For $i\in\mathbb{N}$, let $(X_i,T_i)$ be the countable complement topology on $\mathbb{R}$. Let $(X,T)$ be the product topology (not box product).
Is $(X,T)$ Lindelöf? That is, does every open cover have a countable sub-cover?
I know it is Lindelöf in the case of the product of two countable complement topologies.
Let $Y$ denote $\Bbb R$ with the co-countable topology. Note first that $Y$ is not just Lindelöf, but hereditarily Lindelöf. In fact, for each $n\in\Bbb Z^+$ the product $Y^n$ is hereditarily Lindelöf.
Now let $X=\prod_{n\in\Bbb N}Y$, and for each $n\in\omega$ let $\pi_n:X\to Y$ be the projection map.

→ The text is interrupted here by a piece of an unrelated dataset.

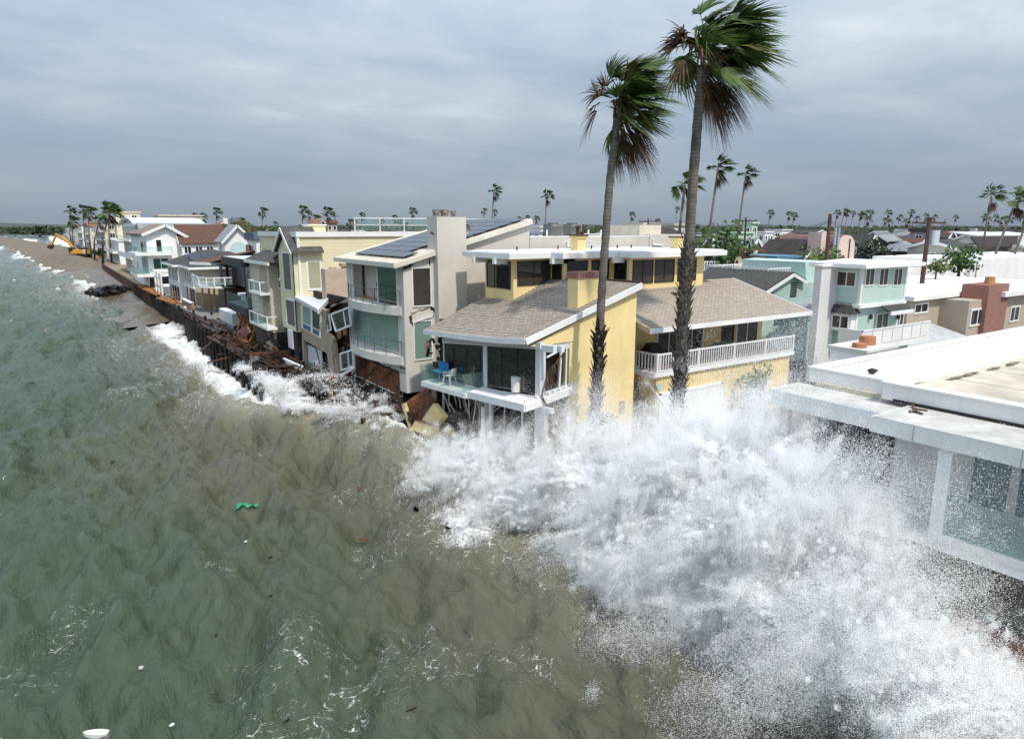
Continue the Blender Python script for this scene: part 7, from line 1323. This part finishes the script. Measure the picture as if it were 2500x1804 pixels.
# ------------------------------------------------------------------ people
SKIN = M('skin', (.42, .25, .18), .6, .05); HAIR = M('dark hair', (.02, .014, .01), .6, .2)
def person(lab, loc, rz, top, leg, arms='down', S=1.0, hat=None):
    """one continuous body grown over a jointed skeleton, clothes by height"""
    V = []; E_ = []; Rr = []
    def v(p, r, link=None):
        V.append(p); Rr.append(r); i = len(V) - 1
        if link is not None: E_.append((link, i))
        return i
    pel = v((0, 0, .95), .145); sp = v((0, 0, 1.15), .135, pel); chs = v((0, .0, 1.36), .155, sp); nk = v((0, .01, 1.50), .06, chs); hd = v((0, -.01, 1.62), .095, nk); hd2 = v((0, -.015, 1.72), .085, hd)
    for s in (-1, 1):
        hp = v((s * .10, 0, .90), .10, pel); kn = v((s * .12, -.03 + .03 * s, .50), .07, hp); an = v((s * .13, .02 + .05 * s, .09), .045, kn); ft = v((s * .14, -.14 + .05 * s, .04), .042, an)
        sh = v((s * .19, 0, 1.41), .07, chs)
        if arms == 'phone': el = v((s * .27, -.14, 1.22), .05, sh); wr = v((s * .13, -.36, 1.40), .036, el); ha = v((s * .08, -.42, 1.46), .035, wr)
        elif arms == 'up': el = v((s * .30, -.05, 1.52), .05, sh); wr = v((s * .12, -.15, 1.66), .036, el); ha = v((s * .06, -.17, 1.70), .034, wr)
        else: el = v((s * .27, .03, 1.15), .05, sh); wr = v((s * .28, -.06, .93), .036, el); ha = v((s * .28, -.09, .83), .036, wr)
        for k in range(4): v((V[ha][0] + (k - 1.5) * .018, V[ha][1] - .03 - .01 * (k % 2), V[ha][2] + (.07 if arms != 'down' else -.07) - .006 * abs(k - 1.5)), .009, ha)
        v((V[ha][0] - s * .04, V[ha][1] - .02, V[ha][2] + .02), .010, ha)
    me = bpy.data.meshes.new('body'); me.from_pydata(V, E_, []); o = bpy.data.objects.new('body', me); COL.objects.link(o); md = o.modifiers.new('skin', 'SKIN'); md.use_smooth_shade = True
    for i, sv in enumerate(me.skin_vertices[0].data): sv.radius = (Rr[i], Rr[i]); sv.use_root = (i == 0)
    ss = o.modifiers.new('sub', 'SUBSURF'); ss.levels = 2; ss.render_levels = 2; bpy.context.view_layer.update()
    nm = bpy.data.meshes.new_from_object(o.evaluated_get(bpy.context.evaluated_depsgraph_get())); bpy.data.objects.remove(o)
    for m_ in (leg, top, SKIN, HAIR, M('dark shoes', (.02, .02, .02), .6)): nm.materials.append(m_)
    for p in nm.polygons:
        c = p.center; z = c.z; handz = any((c - Vector(V[i])).length < .10 for i in range(len(V)) if Rr[i] <= .036)
        p.material_index = 4 if z < .10 else 0 if z < .93 and abs(c.x) < .24 else 2 if handz else 1 if z < 1.49 else 3 if (z > 1.70 or c.y > .03) else 2
        p.use_smooth = True
    t = thing('person', lab, 'person', (0, 0, 0)); b = bpy.data.objects.new('body', nm); COL.objects.link(b); b.parent = t
    m = MB(); m.blob((0, -.115, 1.655), (.014, .022, .022), 1, 0); m.build('nose', SKIN, t)
    m = MB(); m.blob((-.035, -.098, 1.675), .012, 1, 0); m.blob((.035, -.098, 1.675), .012, 1, 0); m.build('eyes', HAIR, t); MB().box(-.025, .025, -.108, -.09, 1.60, 1.61).build('mouth', M('lips', (.3, .1, .09), .6), t)
    if hat: MB().tube([(0, -.01, 1.70), (0, -.01, 1.78), (0, -.01, 1.83)], [.125, .115, .05], 12).tube([(0, -.01, 1.70), (0, -.01, 1.715)], .16, 12).build('hard_hat', hat, t)
    if arms == 'phone': MB().box(-.08, .08, -.50, -.485, 1.44, 1.53).build('phone', DKMET, t)
    t.location = loc; t.rotation_euler = (0, 0, rz); t.scale = (S, S, S); return t
NAVY = M('navy work clothes', (.02, .025, .06), .8, .1); ORG_ = M('orange safety vest', (.80, .18, .03), .7, .06); JEAN = M('blue jeans', (.05, .07, .12), .8, .1); CHAR = M('charcoal jacket', (.05, .055, .07), .8, .15); BLKC = M('black clothes', (.012, .012, .014), .8, .1); TANC = M('tan jacket', (.35, .24, .15), .8, .1); BLUC = M('bright blue shirt', (.03, .16, .45), .7, .08)
person('person in charcoal jacket holding up a phone before the white garage door', (24.9, 21.9, 2.55), R(-25), CHAR, JEAN, 'phone')
person('person in dark clothes behind the bush right of the garage door', (31.6, 22.2, 2.55), R(-20), CHAR, BLKC, 'phone')
person('worker in orange vest standing at the far end of the bulkhead', onZ(238, 640, 2.5), R(-40), ORG_, NAVY, S=1.25, hat=ORG_)
person('person in navy clothes nearest the bulkhead in the group below the white gable house', onZ(348, 690, 2.5), R(40), NAVY, NAVY, S=1.1)
person('second person in navy clothes in the group below the white gable house', onZ(358, 687, 2.5), R(10), NAVY, BLKC, S=1.1)
person('person in bright blue shirt in the group below the white gable house', onZ(366, 686, 2.5), R(-20), BLUC, NAVY, S=1.1)
person('worker in orange vest in the group below the white gable house', onZ(376, 688, 2.5), R(-60), ORG_, BLKC, S=1.1, hat=ORG_)
person('person in black on the upper balcony of the white gable house', Vector((x0 if False else 14.6, 141, 8.92)), R(60), BLKC, BLKC, 'up')
person('person in tan jacket standing among the piles below the yellow props', onZ(474, 772, 2.3), R(-80), TANC, BLKC)
# ------------------------------------------------------------------ excavator and dump truck on the berm
CATY = M('machine yellow', (.62, .33, .03), .5, .1); RUB = M('black tracks', (.02, .02, .02), .8, .2)
ex = thing('excavator', 'yellow tracked excavator reaching its arm over the sand berm', 'excavator', (0, 0, 0))
for s in (-1, 1):
    m = MB(); n = 16; prof = [(2.4 + .55 * math.sin(math.pi * i / 8), .55 - .55 * math.cos(math.pi * i / 8)) for i in range(9)] + [(-2.4 - .55 * math.sin(math.pi * i / 8), .55 + .55 * math.cos(math.pi * i / 8)) for i in range(9)]
    m.slab([(a, s * 1.6 - .35, b) for a, b in prof], (0, .7, 0)); m.build('track', RUB, ex)
MB().tube([(0, 0, 1.0), (0, 0, 1.4)], 1.1, 16).build('turntable', RUB, ex)
MB().hexa([(-2.2, -1.6, 1.4), (3.4, -1.6, 1.4), (3.4, 1.6, 1.4), (-2.2, 1.6, 1.4), (-2.2, -1.6, 2.9), (3.5, -1.6, 2.9), (3.5, 1.6, 2.9), (-2.2, 1.6, 2.9)]).build('body', CATY, ex)
MB().box(2.2, 3.56, -1.66, -1.6, 1.8, 2.75).build('badge_panel', WHITE, ex); text('CAT', .75, DKMET, ex, Vector((2.85, -1.68, 2.28)), (R(90), 0, 0), 'badge_lettering')
MB().box(-2.0, -.6, 1.61, 1.62, 1.5, 2.8).build('side_door', CATY, ex); cb = MB().box(-2.9, -1.2, -1.58, -.2, 1.5, 3.6).build('cab', M('cab frame', (.05, .05, .05), .5), ex); MB().box(-2.93, -2.9, -1.5, -.3, 2.1, 3.5).box(-2.7, -1.4, -1.61, -1.58, 2.2, 3.5).build('cab_glass', GDARK, cb)
MB().box(.5, 2.6, -1.2, 1.2, 2.9, 3.3).build('engine_cover', RUB, ex)
bp_ = [(-1.6, 0, 2.4), (-3.6, 0, 5.6), (-7.2, 0, 7.9)]; m = MB(); m.beam(bp_[0], bp_[1], .6, .9, (0, 1, 0)); m.beam(bp_[1], bp_[2], .55, .8, (0, 1, 0)); m.build('boom', CATY, ex)
MB().beam((-7.2, 0, 8.3), (-9.6, 0, 4.4), .45, .65, (0, 1, 0)).build('stick', CATY, ex); MB().beam((-5.6, 0, 7.6), (-7.6, 0, 8.7), .2, .2).beam((-2.4, .4, 3.0), (-4.2, .4, 5.9), .2, .2).build('hydraulic_ram', STEEL, ex)
MB().slab([(-9.4, -.8, 4.5), (-10.4, -.8, 4.2), (-10.9, -.8, 3.4), (-10.0, -.8, 3.0), (-9.2, -.8, 3.6)], (0, 1.6, 0)).build('bucket', M('worn steel bucket', (.08, .06, .05), .6, .2, metal=.4), ex)
pe = onX(196, 629, 11.0); ex.location = pe; ex.rotation_euler = (0, 0, R(-34)); ex.scale = (1.08, 1.08, 1.08)
dt = thing('dump_truck', 'small yellow dump truck far along the beach', 'truck', (0, 0, 0))
MB().box(-3.4, 3.2, -1.2, 1.2, .9, 1.4).build('chassis', RUB, dt); MB().hexa([(-1.2, -1.4, 1.5), (3.2, -1.4, 1.5), (3.2, 1.4, 1.5), (-1.2, 1.4, 1.5), (-1.5, -1.5, 3.3), (3.8, -1.5, 3.3), (3.8, 1.5, 3.3), (-1.5, 1.5, 3.3)]).build('dump_body', CATY, dt); c = MB().box(-3.4, -1.7, -1.2, 1.2, 1.4, 3.2).build('cab', CATY, dt); MB().box(-3.43, -3.4, -1.1, 1.1, 2.2, 3.1).build('windscreen', GDARK, c)
for x in (-2.4, .9, 2.4):
    for s in (-1, 1): MB().tube([(x, s * 1.05, .75), (x, s * 1.45, .75)], .75, 14).build('wheel', RUB, dt)
pd_ = onX(104, 587, 1.5); dt.location = (pd_.x, pd_.y, pd_.z); dt.rotation_euler = (0, 0, R(-34)); dt.scale = (1.5, 1.5, 1.5)
t = thing('beach_hut', 'bright blue lifeguard hut far down the beach', 'hut', (0, 0, 0)); MB().box(-5, 5, -3, 3, 0, 3.6).build('cabin', M('bright blue paint', (.03, .30, .48), .6), t); MB().box(-5.6, 5.6, -3.6, 3.6, 3.6, 4.0).build('roof', M('pale blue roof', (.2, .45, .6), .6), t); MB().box(-3.5, -1.5, -3.06, -3, 1.2, 2.6).box(1.5, 3.5, -3.06, -3, 1.2, 2.6).build('shutter', WHITE, t); t.location = onX(42, 578, -60); t.rotation_euler = (0, 0, R(-34)); t.location.z = max(1.5, t.location.z)
# ------------------------------------------------------------------ things afloat
def floaty(name, lab, cat, px, py, build):
    p = onZ(px, py, .05)
    for _ in range(5): p = onZ(px, py, sea_z(p.x, p.y))
    p.z += .03; t = thing(name, lab, cat, p); build(t, p); return t
NETG = M('green netting', (.03, .25, .13), .7, .25, 6)
def b_net(t, p):
    xs_ = np.linspace(-.55, .55, 22); ys2 = np.linspace(-.3, .3, 8); m = MB(); 
    for i, a in enumerate(xs_):
        for b in ys2: w = .5 + .9 * abs(a) ** 1.2 + .2 * math.sin(a * 13); q = p + Vector((_cy, -_sy, 0)) * a * .95 + Vector((_sy, _cy, 0)) * (b * w + .08 * math.sin(a * 4)); m.v.append((q.x, q.y, sea_z(q.x, q.y) + .13 + .04 * math.sin(a * 9 + b * 7)))
    for i in range(21):
        for j in range(7): k = i * 8 + j; m.f.append((k, k + 8, k + 9, k + 1))
    m.build('net', NETG, t, True)
floaty('green_net', 'crumpled green netting floating on the brown water', 'netting', 602, 1236, b_net)
def b_buoy(t, p): m = MB(); m.blob(p + Vector((0, 0, .06)), (.085, .085, .07), 2, .08, 2); m.build('float_body', M('off-white plastic float', (.42, .40, .38), .4, .1), t, True)
floaty('float', 'dull white float bobbing in the foreground', 'float', 345, 1636, b_buoy)
def b_board(t, p):
    r = Vector((_cy, -_sy, 0)); f = Vector((_sy, _cy, 0)); m = MB(); n = 10
    top = [p + r * (-.42 + .84 * i / n) + f * (.12 * math.sin(math.pi * i / n) ** .6) + Vector((0, 0, -.03)) for i in range(n + 1)] + [p + r * (.42 - .84 * i / n) - f * (.12 * math.sin(math.pi * i / n) ** .6) + Vector((0, 0, -.03)) for i in range(1, n)]
    m.slab(top, (0, 0, .12)); m.build('panel', WOFF, t)
floaty('white_board', 'half-sunk curved white board at the bottom edge', 'board', 240, 1795, b_board)
def b_plank(w, l, mt, ang):
    def f(t, p): d = Vector((math.cos(ang), math.sin(ang), 0)); m = MB(); m.beam(p - d * l / 2 + Vector((0, 0, -.01)), p + d * l / 2 + Vector((0, 0, .01)), w, .05); m.build('timber', mt, t); m = MB(); m.beam(p - d * l * .1, p + Vector((-d.y, d.x, 0)) * l * .3 + Vector((0, 0, .05)), w * .7, .05); m.build('cross_piece', mt, t)
    return f
for px, py, w, l, mt, an, lab in ((28, 905, .3, 1.6, WOODD, -.9, 'dark broken timber floating at the left edge of the picture'), (78, 935, .5, 1.5, DKMET, .1, 'flat dark plank floating right of the broken timber'), (275, 1128, .15, .5, DARKP, .5, 'small black lump floating left of the green net'), (880, 1192, .10, 1.3, WOODR, .9, 'thin brown branch floating near the breaking wave'), (886, 1318, .16, .7, WOODR, -.8, 'red-brown kelp scrap near the splash'), (948, 1364, .30, .35, WOODR, .2, 'round rust-brown clump below the splash'), (655, 1364, .08, .7, DARKP, .3, 'thin dark stick floating in the green foreground'), (1000, 1735, .05, .8, WOODD, -.05, 'thin reed floating at the bottom middle'), (528, 1552, .12, .14, DARKP, 0, 'tiny black speck floating above the foam lace'), (660, 1456, .06, .3, DARKP, .3, 'short dark splinter among the foam lace'), (365, 1014, .12, .5, WOODO, .1, 'small orange scrap floating beyond the green net'), (700, 1762, .06, .35, DARKP, .5, 'small dark splinter near the bottom edge')):
    floaty('driftwood', lab, 'driftwood', px, py, b_plank(w * .6, l * .55, mt, an))
for px, py, lab in ((730, 1604, 'small white foam cup at the bottom of the foam lace'), (420, 1774, 'white plastic scrap near the half-sunk board'), (600, 1325, 'white plastic scrap below the green net')):
    floaty('plastic_scrap', lab, 'litter', px, py, lambda t, p: MB().blob(p + Vector((0, 0, .04)), (.09, .06, .04), 1, .2).build('scrap', WHITE, t))
t = thing('surfboard', 'pale yellow surfboard tossed at the foot of the yellow house in the spray', 'surfboard', (18.3, 22.5, 2.6)); n = 12; m = MB(); q = [Vector((17.8 + 2.6 * i / n, 22.6 - .25 * math.sin(math.pi * i / n) ** .6, 2.62)) for i in range(n + 1)] + [Vector((20.4 - 2.6 * i / n, 22.6 + .25 * math.sin(math.pi * i / n) ** .6, 2.62)) for i in range(1, n)]
m.slab(q, (0, 0, .07)); m.build('board_body', M('pale yellow foam', (.72, .60, .28), .5, .05), t)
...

Let $\mathscr{B}$ be the usual base for the product topology: each $B\in\mathscr{B}$ is a product $\prod_{n\in\Bbb N}U_n$, where $Y\setminus U_n$ is countable for each $n\in\Bbb N$, and $\pi_n[B]=U_n=Y$ for all but finitely many $n\in\Bbb N$. For $n\in\Bbb N$ let
$$\mathscr{B}_n=\{B\in\mathscr{B}:\pi_k[B]=Y\text{ for all }k\ge n\}\;;$$
$\mathscr{B}=\bigcup_{n\in\omega}\mathscr{B}_n$.

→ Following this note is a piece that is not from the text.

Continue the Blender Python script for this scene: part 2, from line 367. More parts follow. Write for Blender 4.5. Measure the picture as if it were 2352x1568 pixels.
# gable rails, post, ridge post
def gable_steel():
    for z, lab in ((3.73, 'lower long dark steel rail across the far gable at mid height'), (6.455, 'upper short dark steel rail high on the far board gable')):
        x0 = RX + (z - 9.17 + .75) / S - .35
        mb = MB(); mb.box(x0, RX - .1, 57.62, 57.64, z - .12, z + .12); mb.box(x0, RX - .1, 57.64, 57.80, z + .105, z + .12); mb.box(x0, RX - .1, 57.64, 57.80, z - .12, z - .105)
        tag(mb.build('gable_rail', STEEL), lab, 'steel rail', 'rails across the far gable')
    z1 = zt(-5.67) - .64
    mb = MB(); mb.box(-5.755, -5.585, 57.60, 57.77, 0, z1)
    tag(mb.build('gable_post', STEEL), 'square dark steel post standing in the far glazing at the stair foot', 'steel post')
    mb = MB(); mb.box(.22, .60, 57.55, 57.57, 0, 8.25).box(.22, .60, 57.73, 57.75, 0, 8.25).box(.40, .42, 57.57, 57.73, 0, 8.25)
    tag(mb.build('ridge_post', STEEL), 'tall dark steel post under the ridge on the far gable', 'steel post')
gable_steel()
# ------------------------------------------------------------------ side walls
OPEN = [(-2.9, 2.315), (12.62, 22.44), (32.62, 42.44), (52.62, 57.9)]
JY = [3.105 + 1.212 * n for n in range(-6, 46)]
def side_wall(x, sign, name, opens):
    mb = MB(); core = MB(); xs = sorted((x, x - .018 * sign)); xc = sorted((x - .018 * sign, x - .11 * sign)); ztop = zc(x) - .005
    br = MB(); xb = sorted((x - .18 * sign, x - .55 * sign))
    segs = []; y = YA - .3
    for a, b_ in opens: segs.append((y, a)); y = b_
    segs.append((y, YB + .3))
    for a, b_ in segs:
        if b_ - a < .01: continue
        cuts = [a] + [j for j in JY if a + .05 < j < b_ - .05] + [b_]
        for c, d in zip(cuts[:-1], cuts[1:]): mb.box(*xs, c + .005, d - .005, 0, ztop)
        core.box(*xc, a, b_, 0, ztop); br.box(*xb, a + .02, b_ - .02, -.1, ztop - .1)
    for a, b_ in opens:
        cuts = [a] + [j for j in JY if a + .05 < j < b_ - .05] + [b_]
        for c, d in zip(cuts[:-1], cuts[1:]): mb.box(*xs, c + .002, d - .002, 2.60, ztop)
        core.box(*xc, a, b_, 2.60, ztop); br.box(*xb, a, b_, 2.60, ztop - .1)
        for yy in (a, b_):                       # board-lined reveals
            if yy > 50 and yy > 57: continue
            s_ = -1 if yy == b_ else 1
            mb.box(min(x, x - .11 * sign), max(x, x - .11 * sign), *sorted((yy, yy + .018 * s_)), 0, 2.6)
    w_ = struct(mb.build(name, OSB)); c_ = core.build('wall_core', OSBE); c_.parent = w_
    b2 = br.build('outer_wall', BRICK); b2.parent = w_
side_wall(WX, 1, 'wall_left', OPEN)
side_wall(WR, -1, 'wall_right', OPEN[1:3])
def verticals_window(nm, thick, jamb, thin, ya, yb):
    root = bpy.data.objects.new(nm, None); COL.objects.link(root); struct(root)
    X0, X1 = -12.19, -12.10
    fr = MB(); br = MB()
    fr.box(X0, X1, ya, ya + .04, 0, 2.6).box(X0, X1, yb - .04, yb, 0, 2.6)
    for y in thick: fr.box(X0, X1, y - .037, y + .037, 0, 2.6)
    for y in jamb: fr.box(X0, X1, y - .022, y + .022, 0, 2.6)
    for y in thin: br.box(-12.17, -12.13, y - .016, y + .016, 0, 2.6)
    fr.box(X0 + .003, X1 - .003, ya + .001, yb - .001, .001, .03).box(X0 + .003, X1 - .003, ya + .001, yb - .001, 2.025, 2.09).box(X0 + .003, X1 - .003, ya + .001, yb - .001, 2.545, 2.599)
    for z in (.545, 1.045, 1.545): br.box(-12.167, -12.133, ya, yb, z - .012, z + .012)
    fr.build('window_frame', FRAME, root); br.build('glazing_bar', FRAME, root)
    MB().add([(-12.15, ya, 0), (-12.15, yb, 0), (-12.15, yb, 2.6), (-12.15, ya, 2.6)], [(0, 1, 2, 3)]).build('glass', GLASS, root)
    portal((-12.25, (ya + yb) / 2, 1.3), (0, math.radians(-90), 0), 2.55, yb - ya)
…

Now let $\mathscr{U}$ be an open cover of $X$; without loss of generality we may assume that $\mathscr{U}\subseteq\mathscr{B}$. For $n\in\Bbb N$ let $\mathscr{U}_n=\mathscr{U}\cap\mathscr{B}_n$. For $U\in\mathscr{U}_n$ let
$$\widehat U=\prod_{k<n}\pi_k[U]\;;$$
$U$ has the form $\widehat U\times\prod_{k\ge n}Y$, where $\widehat U$ is an open subset of $Y^n$. Let $\mathscr{V}_n=\{\widehat U:U\in\mathscr{U}_n\}$; $\mathscr{V}_n$ is an open cover of the subset $\bigcup\mathscr{V}_n$ of $Y^n$, and $\mathscr{U}_n$ covers $\left(\bigcup\mathscr{V}_n\right)\times\prod_{k\ge n}Y$. $Y^n$ is hereditarily Lindelöf, so some countable $\mathscr{W}_n\subseteq\mathscr{V}_n$ covers $\bigcup\mathscr{V}_n$. Let
$$\mathscr{U}_n'=\left\{W\times\prod_{k\ge n}Y:W\in\mathscr{W}_n\right\}\;;$$
$\mathscr{U}_n'$ is a countable subset of $\mathscr{U}_n$, and $\bigcup\mathscr{U}_n'=\bigcup\mathscr{U}_n$. Finally, let $\mathscr{U}'=\bigcup_{n\in\Bbb N}\mathscr{U}_n'$; then $\mathscr{U}'$ is the desired countable subcover of $\mathscr{U}$.